We run OLS and found the Homoscedasticity is violated and Hence, we go for GLS.
But from variance-covariance of OLS's error - we have already found the Ω.
Now, if we want to estimate β coefficients in GLS, we can directly substitute above Ω in the equation:
I am unable to understand - If we already have Ω (from variance-covariance of OLS), then Why do we need to estimate Ω (by running another regression as we do in WLS). Shouldn't we directly substitute it?
But from variance-covariance of OLS's error - we have already found the Ω.
This is dubious.
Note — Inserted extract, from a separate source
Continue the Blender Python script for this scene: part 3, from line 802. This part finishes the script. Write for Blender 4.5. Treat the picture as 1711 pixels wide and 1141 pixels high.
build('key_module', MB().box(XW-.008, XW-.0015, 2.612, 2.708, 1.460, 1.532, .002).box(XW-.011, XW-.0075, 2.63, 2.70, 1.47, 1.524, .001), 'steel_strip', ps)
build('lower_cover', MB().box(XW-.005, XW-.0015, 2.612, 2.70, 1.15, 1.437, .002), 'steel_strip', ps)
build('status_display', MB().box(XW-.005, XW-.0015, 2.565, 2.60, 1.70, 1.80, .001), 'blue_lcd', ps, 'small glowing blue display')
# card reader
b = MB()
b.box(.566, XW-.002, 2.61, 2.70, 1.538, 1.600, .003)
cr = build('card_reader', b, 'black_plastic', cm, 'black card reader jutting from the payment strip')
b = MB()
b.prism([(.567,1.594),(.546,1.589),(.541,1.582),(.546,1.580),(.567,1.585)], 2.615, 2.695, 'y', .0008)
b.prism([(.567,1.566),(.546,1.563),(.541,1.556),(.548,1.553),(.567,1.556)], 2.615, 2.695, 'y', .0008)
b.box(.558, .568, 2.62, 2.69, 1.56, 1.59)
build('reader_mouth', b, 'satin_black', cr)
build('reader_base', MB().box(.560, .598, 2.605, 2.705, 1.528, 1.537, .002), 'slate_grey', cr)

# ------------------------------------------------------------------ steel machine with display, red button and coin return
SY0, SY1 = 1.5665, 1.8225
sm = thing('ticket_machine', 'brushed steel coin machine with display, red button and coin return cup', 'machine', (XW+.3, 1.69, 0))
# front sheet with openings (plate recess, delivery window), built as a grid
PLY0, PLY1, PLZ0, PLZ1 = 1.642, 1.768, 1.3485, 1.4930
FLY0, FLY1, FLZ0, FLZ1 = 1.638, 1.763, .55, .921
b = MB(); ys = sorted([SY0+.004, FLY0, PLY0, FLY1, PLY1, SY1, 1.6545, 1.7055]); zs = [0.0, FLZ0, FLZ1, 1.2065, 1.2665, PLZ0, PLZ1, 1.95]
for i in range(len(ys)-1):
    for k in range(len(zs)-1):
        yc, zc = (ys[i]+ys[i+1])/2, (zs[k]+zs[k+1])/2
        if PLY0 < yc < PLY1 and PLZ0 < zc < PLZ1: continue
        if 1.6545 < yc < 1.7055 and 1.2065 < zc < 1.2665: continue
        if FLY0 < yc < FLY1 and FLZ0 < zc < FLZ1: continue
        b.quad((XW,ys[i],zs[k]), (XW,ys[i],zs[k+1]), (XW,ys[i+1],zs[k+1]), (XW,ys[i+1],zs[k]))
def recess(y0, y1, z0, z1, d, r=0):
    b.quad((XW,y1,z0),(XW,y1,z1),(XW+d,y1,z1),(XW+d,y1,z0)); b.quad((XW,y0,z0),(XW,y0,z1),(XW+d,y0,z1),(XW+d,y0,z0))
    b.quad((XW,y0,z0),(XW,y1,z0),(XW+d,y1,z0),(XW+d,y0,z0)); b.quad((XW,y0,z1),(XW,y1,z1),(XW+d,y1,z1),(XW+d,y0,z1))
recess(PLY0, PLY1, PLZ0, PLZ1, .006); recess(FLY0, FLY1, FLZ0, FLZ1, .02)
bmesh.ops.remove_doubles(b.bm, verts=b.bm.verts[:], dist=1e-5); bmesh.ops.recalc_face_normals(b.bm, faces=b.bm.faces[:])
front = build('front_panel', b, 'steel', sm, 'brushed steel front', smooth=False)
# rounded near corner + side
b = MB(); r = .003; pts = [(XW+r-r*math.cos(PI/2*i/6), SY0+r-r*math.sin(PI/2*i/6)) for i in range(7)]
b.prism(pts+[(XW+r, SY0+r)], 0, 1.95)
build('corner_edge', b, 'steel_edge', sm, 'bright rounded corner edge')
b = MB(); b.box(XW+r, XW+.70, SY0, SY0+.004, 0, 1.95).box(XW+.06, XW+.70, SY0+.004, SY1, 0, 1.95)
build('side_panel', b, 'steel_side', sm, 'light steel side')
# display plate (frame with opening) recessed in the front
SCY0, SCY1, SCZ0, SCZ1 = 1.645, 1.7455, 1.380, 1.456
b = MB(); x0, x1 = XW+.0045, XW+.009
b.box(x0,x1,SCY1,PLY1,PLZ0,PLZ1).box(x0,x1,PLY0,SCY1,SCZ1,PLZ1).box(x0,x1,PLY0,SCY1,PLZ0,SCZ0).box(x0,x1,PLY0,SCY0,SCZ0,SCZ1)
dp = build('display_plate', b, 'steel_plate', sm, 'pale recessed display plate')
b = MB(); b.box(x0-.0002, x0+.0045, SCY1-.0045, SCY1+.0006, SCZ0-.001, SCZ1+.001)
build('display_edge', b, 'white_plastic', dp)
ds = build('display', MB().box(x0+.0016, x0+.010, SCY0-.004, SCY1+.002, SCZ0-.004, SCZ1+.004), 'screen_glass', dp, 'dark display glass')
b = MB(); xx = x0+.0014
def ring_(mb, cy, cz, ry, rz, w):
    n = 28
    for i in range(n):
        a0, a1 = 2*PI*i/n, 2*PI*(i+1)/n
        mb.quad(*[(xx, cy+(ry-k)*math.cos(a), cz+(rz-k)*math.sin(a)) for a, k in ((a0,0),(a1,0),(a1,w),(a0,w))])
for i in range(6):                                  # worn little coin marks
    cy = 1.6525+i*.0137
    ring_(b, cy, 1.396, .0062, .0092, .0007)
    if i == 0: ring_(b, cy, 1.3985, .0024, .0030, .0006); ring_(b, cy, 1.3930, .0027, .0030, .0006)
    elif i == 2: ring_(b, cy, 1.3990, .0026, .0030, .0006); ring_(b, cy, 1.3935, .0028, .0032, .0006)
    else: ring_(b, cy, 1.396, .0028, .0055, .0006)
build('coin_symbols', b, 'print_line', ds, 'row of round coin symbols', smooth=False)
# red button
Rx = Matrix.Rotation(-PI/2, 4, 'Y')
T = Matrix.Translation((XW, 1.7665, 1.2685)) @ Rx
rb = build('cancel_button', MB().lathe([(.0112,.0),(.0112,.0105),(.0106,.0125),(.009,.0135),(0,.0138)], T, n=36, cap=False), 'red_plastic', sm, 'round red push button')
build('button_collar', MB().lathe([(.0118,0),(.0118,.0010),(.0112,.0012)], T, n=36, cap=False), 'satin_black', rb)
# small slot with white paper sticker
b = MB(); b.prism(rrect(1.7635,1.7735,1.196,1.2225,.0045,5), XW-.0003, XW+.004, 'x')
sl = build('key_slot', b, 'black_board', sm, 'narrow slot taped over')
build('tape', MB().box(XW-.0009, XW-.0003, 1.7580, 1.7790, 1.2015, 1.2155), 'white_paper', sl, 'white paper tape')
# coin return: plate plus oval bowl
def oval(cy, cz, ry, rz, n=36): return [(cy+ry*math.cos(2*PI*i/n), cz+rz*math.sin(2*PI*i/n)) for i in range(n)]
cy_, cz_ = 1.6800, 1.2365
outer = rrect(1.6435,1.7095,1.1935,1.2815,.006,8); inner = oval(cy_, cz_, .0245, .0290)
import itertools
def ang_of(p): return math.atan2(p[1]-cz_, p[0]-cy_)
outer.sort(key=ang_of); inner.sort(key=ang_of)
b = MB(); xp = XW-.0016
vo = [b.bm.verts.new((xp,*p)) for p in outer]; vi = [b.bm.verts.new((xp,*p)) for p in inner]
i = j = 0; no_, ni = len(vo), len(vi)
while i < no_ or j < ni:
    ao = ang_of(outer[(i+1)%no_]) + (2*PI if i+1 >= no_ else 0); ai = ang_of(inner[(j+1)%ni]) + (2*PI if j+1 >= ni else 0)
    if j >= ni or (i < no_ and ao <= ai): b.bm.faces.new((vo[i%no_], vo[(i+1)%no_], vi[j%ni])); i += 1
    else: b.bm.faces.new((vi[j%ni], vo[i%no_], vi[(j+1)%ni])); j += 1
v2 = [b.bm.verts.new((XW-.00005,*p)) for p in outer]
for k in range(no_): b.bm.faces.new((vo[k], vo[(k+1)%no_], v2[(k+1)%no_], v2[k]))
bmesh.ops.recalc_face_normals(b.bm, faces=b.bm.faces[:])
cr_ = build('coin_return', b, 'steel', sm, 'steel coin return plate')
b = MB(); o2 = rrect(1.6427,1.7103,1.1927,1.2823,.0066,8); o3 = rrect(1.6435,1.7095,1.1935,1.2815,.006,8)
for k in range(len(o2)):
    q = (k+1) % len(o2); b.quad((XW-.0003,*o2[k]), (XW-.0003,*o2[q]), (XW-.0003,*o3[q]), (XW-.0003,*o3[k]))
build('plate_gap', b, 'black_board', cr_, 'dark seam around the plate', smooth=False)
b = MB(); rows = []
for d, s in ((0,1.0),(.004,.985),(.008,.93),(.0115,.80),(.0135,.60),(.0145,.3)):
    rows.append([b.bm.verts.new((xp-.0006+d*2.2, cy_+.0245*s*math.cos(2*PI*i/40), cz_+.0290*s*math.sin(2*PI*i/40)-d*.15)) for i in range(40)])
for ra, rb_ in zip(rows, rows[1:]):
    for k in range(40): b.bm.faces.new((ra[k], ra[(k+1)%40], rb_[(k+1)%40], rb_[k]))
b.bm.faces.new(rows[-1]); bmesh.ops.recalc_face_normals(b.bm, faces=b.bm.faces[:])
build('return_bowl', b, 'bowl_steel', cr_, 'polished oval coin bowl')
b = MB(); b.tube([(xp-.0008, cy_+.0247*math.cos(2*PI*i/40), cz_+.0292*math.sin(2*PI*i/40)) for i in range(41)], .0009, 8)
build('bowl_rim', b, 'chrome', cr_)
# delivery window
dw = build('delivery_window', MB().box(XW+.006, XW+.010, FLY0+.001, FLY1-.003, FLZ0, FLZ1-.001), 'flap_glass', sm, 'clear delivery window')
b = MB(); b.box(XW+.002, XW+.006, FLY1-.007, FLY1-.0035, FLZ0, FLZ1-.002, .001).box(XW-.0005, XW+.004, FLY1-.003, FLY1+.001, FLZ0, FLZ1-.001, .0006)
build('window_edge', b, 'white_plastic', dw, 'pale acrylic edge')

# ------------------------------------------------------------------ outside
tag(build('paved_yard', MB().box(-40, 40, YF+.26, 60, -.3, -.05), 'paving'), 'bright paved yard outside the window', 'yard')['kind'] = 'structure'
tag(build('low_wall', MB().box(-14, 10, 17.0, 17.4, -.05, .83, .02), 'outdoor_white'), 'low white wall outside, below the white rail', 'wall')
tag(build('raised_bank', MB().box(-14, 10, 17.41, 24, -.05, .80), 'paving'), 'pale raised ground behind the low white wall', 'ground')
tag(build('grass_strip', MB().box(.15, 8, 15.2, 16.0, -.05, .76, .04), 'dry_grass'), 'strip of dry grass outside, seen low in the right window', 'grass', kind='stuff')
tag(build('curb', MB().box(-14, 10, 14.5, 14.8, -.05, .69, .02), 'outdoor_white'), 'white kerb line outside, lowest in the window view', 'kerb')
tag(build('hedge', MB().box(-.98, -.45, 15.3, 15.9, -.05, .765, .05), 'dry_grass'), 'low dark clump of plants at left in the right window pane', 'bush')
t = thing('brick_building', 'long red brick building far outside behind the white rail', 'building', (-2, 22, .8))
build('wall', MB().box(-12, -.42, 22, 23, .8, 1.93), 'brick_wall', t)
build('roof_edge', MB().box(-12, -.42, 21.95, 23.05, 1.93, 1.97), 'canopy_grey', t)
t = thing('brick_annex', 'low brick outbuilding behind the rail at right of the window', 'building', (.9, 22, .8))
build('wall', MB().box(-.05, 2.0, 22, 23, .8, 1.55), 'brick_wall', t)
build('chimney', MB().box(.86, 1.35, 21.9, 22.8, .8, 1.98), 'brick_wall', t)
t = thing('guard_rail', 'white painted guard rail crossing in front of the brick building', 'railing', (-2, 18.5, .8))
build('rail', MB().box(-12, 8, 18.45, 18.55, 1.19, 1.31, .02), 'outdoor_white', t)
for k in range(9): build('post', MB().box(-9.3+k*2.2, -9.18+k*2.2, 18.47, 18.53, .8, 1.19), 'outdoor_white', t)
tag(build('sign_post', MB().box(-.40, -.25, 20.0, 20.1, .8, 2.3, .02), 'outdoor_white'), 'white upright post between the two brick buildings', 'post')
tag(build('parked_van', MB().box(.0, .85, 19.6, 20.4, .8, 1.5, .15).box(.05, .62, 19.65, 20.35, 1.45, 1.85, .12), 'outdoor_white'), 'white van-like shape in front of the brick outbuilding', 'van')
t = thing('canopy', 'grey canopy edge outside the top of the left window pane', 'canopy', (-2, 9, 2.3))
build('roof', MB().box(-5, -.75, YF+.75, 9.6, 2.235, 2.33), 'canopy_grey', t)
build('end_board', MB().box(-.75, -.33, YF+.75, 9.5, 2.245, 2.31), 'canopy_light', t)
The postulated model is
$$ \left\{\begin{align}\mathbf y &=\mathbf X\mathbf b +\boldsymbol\varepsilon,\\\mathbb E[\boldsymbol\varepsilon|\mathbf X]&= \mathbf 0,\\\mathbb E\left[\boldsymbol\varepsilon\boldsymbol\varepsilon ^\mathsf T |\mathbf X\right]&= \sigma^2\mathbf \Omega\end{align}\right\}.\tag{GLRM} $$
One cannot know, in general, beforehand, what the structure of $\bf \Omega$ be. If it can be known, then very well. Otherwise, one must need additional assumptions and structures for estimating the unknown parameters.
If we already have Ω, then Why do we need to estimate Ω
We don't. It is hardly the case that $\mathbf\Omega$ is known; once in a blue moon do we have the complete knowledge of $\mathbf\Omega.$ In case, it is known, symmetric, positive definite, then GLS can be employed to reach the Aitken estimator
$$\hat{\boldsymbol\beta} =\left(\mathbf X^\mathsf T\mathbf \Omega^{-1}\mathbf X\right)^{-1}\mathbf X^\mathsf T\mathbf \Omega^{-1}\mathbf y.\tag 1 $$
(by running another regression as we do in WLS).
As I said, if $\bf\Omega$ is not known, we cannot apply $(1): $ GLS is not feasible. The unknown parameters that it contains need to be estimated: since there are $n(n+1) /2$ unknown parameters and only $n$ observations, additional structure on the model has to be taken into consideration.